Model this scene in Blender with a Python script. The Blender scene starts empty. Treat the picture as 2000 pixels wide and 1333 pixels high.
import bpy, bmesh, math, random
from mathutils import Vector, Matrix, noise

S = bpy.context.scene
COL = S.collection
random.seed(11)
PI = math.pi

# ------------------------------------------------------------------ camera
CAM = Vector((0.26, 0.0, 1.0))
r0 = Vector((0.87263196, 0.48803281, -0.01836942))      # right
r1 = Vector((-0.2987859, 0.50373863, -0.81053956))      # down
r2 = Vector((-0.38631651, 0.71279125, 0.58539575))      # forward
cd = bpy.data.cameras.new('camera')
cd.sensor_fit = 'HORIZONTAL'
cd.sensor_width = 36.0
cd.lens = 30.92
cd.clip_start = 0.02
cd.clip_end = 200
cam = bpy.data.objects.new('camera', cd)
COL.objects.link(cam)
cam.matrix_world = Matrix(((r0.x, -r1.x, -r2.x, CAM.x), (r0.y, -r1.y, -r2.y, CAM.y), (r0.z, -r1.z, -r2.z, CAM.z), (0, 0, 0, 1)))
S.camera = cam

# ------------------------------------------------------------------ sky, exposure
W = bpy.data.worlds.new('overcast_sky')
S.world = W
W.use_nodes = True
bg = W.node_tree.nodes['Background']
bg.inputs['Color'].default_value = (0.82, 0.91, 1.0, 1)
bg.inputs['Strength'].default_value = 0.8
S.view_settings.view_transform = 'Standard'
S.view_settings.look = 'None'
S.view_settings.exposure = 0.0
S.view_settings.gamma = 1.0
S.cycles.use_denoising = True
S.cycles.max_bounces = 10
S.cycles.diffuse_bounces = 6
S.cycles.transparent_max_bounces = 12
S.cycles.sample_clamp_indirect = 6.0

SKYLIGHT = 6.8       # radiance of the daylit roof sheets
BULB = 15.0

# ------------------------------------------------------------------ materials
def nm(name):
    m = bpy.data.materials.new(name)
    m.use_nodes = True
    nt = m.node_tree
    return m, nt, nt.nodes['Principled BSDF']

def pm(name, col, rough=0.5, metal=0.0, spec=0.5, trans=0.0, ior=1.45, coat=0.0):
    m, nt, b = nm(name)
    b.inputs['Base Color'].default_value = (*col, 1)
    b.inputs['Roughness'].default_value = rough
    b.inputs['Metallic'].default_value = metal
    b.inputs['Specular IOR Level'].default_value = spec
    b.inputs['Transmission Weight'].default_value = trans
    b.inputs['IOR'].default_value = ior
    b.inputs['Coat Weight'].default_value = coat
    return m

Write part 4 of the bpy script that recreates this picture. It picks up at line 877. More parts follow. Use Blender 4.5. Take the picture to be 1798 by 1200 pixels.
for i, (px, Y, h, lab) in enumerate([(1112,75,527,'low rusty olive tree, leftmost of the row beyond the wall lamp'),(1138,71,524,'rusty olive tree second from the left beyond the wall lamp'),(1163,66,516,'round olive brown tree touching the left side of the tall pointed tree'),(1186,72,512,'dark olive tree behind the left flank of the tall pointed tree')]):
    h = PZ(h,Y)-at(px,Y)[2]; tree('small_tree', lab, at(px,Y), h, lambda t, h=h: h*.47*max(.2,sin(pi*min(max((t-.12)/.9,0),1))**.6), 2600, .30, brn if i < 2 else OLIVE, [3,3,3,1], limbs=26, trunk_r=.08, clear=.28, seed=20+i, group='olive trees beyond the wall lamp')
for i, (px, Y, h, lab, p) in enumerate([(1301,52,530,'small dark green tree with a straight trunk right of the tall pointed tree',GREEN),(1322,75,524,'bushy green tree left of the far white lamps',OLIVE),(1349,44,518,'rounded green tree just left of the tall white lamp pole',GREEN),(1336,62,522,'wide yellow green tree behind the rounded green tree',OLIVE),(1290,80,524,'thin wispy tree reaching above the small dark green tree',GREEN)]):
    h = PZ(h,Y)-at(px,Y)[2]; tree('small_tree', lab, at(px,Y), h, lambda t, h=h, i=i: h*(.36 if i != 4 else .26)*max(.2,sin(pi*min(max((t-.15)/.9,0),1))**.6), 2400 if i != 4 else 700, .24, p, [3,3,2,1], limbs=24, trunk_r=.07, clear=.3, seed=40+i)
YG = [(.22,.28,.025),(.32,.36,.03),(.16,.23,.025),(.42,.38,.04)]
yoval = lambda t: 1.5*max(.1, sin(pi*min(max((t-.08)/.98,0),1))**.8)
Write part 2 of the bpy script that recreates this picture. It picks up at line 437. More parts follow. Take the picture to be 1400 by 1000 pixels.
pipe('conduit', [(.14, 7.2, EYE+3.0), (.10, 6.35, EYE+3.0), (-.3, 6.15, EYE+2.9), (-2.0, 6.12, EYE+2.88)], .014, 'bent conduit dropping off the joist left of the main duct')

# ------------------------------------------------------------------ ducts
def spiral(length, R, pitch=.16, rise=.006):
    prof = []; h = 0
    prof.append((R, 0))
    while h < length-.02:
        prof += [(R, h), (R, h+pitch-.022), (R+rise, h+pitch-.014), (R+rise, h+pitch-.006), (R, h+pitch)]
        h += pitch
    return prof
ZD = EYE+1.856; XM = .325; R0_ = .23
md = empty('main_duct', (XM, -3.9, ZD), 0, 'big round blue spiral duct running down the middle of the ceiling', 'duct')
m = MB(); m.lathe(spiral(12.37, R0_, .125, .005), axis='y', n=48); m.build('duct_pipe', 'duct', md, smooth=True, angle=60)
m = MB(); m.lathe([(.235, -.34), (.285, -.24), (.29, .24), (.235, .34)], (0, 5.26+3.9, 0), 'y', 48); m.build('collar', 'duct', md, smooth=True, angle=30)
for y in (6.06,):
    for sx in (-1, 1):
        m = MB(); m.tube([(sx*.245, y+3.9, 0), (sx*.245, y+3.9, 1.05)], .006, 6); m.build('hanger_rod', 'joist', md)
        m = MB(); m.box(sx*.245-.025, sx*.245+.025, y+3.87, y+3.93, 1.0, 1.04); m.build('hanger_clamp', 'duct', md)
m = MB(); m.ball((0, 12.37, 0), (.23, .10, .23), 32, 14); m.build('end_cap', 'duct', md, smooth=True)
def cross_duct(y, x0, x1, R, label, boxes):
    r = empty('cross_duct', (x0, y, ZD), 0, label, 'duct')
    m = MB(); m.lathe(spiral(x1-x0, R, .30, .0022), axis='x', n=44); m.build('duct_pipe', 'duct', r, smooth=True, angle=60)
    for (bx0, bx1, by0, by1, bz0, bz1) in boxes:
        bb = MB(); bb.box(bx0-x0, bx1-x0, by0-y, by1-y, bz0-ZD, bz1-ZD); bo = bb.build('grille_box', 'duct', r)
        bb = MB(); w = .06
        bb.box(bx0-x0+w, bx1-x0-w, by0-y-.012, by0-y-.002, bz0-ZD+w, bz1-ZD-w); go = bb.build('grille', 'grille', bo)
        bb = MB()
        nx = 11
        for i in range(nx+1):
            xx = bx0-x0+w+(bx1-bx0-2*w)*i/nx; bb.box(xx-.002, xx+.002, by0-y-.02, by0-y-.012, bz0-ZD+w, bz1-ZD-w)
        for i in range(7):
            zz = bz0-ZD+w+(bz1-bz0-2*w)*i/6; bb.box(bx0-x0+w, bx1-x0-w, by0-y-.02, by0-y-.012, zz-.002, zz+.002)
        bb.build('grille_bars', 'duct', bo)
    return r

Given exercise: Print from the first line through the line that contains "PI = math.pi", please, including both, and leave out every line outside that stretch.

Solved exercise:
Model this scene in Blender with a Python script. The Blender scene starts empty. Treat the picture as 2000 pixels wide and 1333 pixels high.
import bpy, bmesh, math, random
from mathutils import Vector, Matrix, noise

S = bpy.context.scene
COL = S.collection
random.seed(11)
PI = math.pi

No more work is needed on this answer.